Machine learning-based economic model predictive control for energy hubs with variable energy efficiencies

The effective management of multi-energy systems (MES) is crucial for optimizing resource allocation and reducing operational costs, given the nonlinear interdependencies among multiple energy carriers. This paper proposes a data-driven economic model predictive control (MPC) framework for the optimal operation of an energy hub (EH) integrating electricity, heat, and gas networks. Unlike conventional model-based approaches that rely on fixed or simplified energy efficiency assumptions, the proposed method employs an artificial neural network (ANN) to learn and approximate the nonlinear efficiency characteristics of energy conversion and storage.

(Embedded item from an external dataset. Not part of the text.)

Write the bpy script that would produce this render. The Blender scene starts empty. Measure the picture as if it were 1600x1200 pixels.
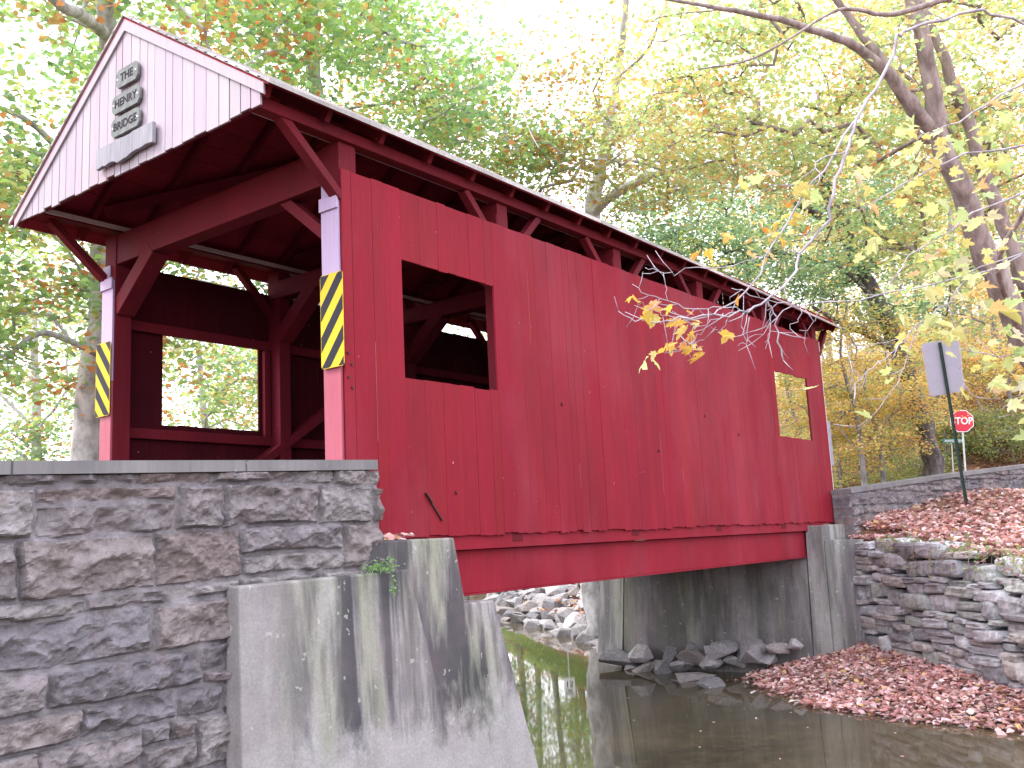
import bpy, bmesh, math
import numpy as np
from mathutils import Vector, Matrix, noise as mnoise

# ------------------------------------------------------------------ camera
SC = bpy.context.scene
F = 1522.0
FW = Vector((0.78468122, 0.59874874, 0.16054695))
RT = Vector((0.61216593, -0.78923466, -0.04859544))
UP = Vector((-0.09761276, -0.13641331, 0.9858312))
CAM = Vector((-6.443, -6.9532, -0.1131))
cd = bpy.data.cameras.new("camera")
cam = bpy.data.objects.new("camera", cd)
SC.collection.objects.link(cam)
cam.matrix_world = Matrix(((RT.x, UP.x, -FW.x, CAM.x), (RT.y, UP.y, -FW.y, CAM.y), (RT.z, UP.z, -FW.z, CAM.z), (0, 0, 0, 1)))
cd.sensor_width = 36
cd.lens = 36 * F / 1600
cd.clip_end = 2000
SC.camera = cam

# ------------------------------------------------------------------ sky and sun
SUN_EL, SUN_AZ = 48, (-0.55, 0.62)
w = bpy.data.worlds.new("World")
SC.world = w
w.use_nodes = True
wn = w.node_tree.nodes
wl = w.node_tree.links
bg = wn["Background"]
sky = wn.new("ShaderNodeTexSky")
sky.sky_type = 'NISHITA'
sky.sun_disc = False
sky.sun_elevation = math.radians(SUN_EL)
sky.sun_rotation = math.atan2(SUN_AZ[0], SUN_AZ[1])
sky.dust_density = 3.0
sky.air_density = 1.0
mx = wn.new("ShaderNodeMixRGB")
mx.inputs[0].default_value = 0.82
mx.inputs[2].default_value = (13.6, 13.5, 14.6, 1)      # bright white overcast
wl.new(sky.outputs[0], mx.inputs[1])
wl.new(mx.outputs[0], bg.inputs[0])
bg.inputs[1].default_value = 0.12
sl = bpy.data.lights.new("sun", 'SUN')
sl.energy = 1.7
sl.angle = math.radians(14)
sl.color = (1.0, 0.97, 0.94)
so = bpy.data.objects.new("sun", sl)
SC.collection.objects.link(so)
sd = Vector((SUN_AZ[0], SUN_AZ[1], math.tan(math.radians(SUN_EL)) * math.hypot(*SUN_AZ)))
so.rotation_euler = sd.to_track_quat('Z', 'Y').to_euler()
SC.view_settings.view_transform = 'Standard'
SC.view_settings.look = 'None'
SC.view_settings.exposure = 1.33
SC.view_settings.gamma = 1
SC.cycles.max_bounces = 6
SC.cycles.diffuse_bounces = 4
SC.cycles.glossy_bounces = 3
SC.cycles.transmission_bounces = 3
SC.cycles.caustics_reflective = False
SC.cycles.caustics_refractive = False
SC.cycles.use_denoising = True

# ------------------------------------------------------------------ helpers
rng = np.random.default_rng(7)


def at(px, py, d):
    return CAM + (FW + RT * ((px - 800) / F) - UP * ((py - 600) / F)) * d


def _h(i, j, k, s):
    n = (i * 73856093) ^ (j * 19349663) ^ (k * 83492791) ^ (s * 2654435761)
    n = (n ^ (n >> 13)) * 1274126177
    n = n & 0xffffffff
    n = ((n ^ (n >> 16)) * 2246822519) & 0xffffffff
    return ((n ^ (n >> 15)) & 0xffffff) / float(0xffffff)


def vnoise(x, y, z=0.0, seed=1):
    x, y, z = np.broadcast_arrays(np.asarray(x, float), np.asarray(y, float), np.asarray(z, float))
    i, j, k = np.floor(x).astype(np.int64), np.floor(y).astype(np.int64), np.floor(z).astype(np.int64)
    fx, fy, fz = x - i, y - j, z - k
    fx, fy, fz = [t * t * (3 - 2 * t) for t in (fx, fy, fz)]
    r = 0
    for a in (0, 1):
        for b in (0, 1):
            for c in (0, 1):
                r = r + _h(i + a, j + b, k + c, seed) * (fx if a else 1 - fx) * (fy if b else 1 - fy) * (fz if c else 1 - fz)
    return r


def fbm(x, y, z=0.0, seed=1, o=4):
    r, a, t = 0, 1.0, 0
    x, y, z = np.asarray(x, float), np.asarray(y, float), np.asarray(z, float)
    for q in range(o):
        r = r + a * vnoise(x, y, z, seed + q)
        t += a
        a *= .5
        x, y, z = x * 2.03, y * 2.03, z * 2.03
    return r / t


def tag(o, label=None, cat=None, group=None, kind=None):
    if label: o["label"] = label
    if cat: o["category"] = cat
    if group: o["group"] = group
    if kind: o["kind"] = kind
    return o


def empty(name, loc, label, cat, group=None):
    o = bpy.data.objects.new(name, None)
    o.empty_display_size = .3
    SC.collection.objects.link(o)
    o.location = loc
    EL[o.name] = Vector(loc)
    return tag(o, label, cat, group)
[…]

By incorporating ANN predictions into the economic MPC framework, the proposed approach enables multi-step dynamic forecasting, ensuring constraint satisfaction, real-time state updates, and online optimization. The optimization and machine learning toolkit (OMLT) is adopted to efficiently solve the resulting optimization problem. Comparative studies demonstrate that ANN-based economic MPC achieves a near-optimal control performance, with an economic cost gap of only 1.2% compared to the nonlinear EH model. Additionally, it reduces energy costs by 15.5% compared to traditional MPC with fixed efficiency assumptions. These results highlight that ANN-EMPC effectively captures the nonlinear efficiency variations of EH components, leading to more adaptive, data-driven decision-making. The proposed framework offers a scalable and computationally efficient solution for real-time multi-energy system management, bridging the gap between physics-based modeling and data-driven control strategies.